DOMESTIC ESPAGNOLE.
Now it need not be said that the occasions on which the mistress of a small or moderate establishment would go to the extent of ordering a preparation as troublesome and expensive as that I have just described, merely as a basis of a couple of sauces for a little dinner-party, would be exceedingly rare. Indeed, if the truth be confessed, the great fundamental sauces are only really called into play at restaurants, clubs, hotels, and establishments conducted on an extensive scale—places, that is to say, where the demand for such things is large and frequent, and stocks for sauces kept up as a matter of necessity.
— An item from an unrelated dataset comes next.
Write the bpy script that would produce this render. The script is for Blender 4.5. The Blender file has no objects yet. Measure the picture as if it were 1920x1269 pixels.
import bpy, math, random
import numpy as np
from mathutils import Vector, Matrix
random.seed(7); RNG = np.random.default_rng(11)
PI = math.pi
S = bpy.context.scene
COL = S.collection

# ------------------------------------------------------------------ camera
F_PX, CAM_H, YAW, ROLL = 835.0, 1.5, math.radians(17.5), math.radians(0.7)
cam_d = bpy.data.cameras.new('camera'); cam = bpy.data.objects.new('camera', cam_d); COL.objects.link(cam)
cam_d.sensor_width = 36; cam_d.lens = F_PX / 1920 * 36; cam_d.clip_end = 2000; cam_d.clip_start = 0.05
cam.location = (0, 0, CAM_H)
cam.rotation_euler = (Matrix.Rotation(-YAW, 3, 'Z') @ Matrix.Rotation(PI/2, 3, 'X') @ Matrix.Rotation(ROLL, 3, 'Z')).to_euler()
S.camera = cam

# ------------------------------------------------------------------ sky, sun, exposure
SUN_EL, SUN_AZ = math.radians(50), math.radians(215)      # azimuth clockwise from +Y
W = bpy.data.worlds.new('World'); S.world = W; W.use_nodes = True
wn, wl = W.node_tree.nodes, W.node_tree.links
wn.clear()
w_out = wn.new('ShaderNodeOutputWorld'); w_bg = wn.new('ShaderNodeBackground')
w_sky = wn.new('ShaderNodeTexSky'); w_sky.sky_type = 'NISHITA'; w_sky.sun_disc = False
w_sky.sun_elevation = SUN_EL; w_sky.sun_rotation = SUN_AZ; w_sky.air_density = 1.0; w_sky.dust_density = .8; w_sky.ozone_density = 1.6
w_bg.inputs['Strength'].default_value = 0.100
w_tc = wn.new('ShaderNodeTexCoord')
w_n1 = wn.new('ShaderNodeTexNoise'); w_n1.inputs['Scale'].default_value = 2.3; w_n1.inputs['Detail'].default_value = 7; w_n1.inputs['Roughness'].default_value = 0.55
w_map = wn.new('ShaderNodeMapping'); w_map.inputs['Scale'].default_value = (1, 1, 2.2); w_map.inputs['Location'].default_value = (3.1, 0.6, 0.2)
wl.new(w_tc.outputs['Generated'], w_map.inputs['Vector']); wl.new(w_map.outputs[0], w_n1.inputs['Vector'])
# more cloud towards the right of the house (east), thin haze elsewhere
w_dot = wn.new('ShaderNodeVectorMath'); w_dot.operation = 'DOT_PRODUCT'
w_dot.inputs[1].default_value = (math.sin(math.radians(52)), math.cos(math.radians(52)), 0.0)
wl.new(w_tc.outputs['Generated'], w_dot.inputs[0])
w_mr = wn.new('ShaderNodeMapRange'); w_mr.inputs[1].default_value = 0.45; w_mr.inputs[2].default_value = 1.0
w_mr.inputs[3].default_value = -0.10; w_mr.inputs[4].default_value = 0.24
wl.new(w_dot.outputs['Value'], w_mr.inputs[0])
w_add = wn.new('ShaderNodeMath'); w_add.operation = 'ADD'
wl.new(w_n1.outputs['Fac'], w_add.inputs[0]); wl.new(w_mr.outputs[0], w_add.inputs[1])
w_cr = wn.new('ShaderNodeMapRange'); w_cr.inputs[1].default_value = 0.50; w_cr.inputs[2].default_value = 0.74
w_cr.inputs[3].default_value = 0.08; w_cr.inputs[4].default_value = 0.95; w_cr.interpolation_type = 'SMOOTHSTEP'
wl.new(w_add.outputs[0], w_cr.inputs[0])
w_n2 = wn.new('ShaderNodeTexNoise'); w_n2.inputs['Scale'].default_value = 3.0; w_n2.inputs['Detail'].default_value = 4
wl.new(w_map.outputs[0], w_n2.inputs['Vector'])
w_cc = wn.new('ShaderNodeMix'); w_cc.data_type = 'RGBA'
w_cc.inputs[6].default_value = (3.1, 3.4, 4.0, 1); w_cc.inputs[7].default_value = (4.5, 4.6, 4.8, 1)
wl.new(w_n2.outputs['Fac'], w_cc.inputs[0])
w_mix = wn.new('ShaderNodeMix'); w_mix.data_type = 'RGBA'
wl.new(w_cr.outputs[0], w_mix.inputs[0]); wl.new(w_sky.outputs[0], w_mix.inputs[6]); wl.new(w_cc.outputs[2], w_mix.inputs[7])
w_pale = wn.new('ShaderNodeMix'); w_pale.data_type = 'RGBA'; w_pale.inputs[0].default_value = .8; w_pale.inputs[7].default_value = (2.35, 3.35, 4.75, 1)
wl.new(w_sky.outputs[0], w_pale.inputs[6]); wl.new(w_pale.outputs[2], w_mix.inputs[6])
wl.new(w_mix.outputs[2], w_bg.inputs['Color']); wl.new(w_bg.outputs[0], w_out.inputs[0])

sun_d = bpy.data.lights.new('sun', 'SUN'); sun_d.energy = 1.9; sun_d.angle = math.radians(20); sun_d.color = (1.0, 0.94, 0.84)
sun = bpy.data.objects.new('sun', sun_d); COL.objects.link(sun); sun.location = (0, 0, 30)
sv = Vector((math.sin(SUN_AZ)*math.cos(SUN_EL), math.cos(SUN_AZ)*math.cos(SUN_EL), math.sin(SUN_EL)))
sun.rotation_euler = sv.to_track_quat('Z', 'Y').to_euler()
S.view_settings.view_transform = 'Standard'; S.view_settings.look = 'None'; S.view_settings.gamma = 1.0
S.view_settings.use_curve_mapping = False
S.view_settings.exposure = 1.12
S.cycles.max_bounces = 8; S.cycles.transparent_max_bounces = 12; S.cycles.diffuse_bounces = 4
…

Nevertheless, I think it advisable for all to study the principles of the composition in order that they may perceive what elements are needed—no matter on what reduced scale the work may be conducted—in order to hit off a tasty brown sauce. They are briefly these:—A good decoction of meat and vegetables enriched with glaze, thickened, reduced somewhat by simmering, and carefully skimmed free from fat. If therefore we make as good a household meat broth as we can with scraps, trimmings, and some stock from the soup-kettle, flavour this with vegetables, and to one pint add an ounce of good glaze, then thicken, simmer, skim, and strain, we shall have a very reliable domestic espagnole for our fundamental brown sauce.
Glaze can be procured so easily, and in such good quality, that we need not extract it in the manner described in my more elaborate recipe.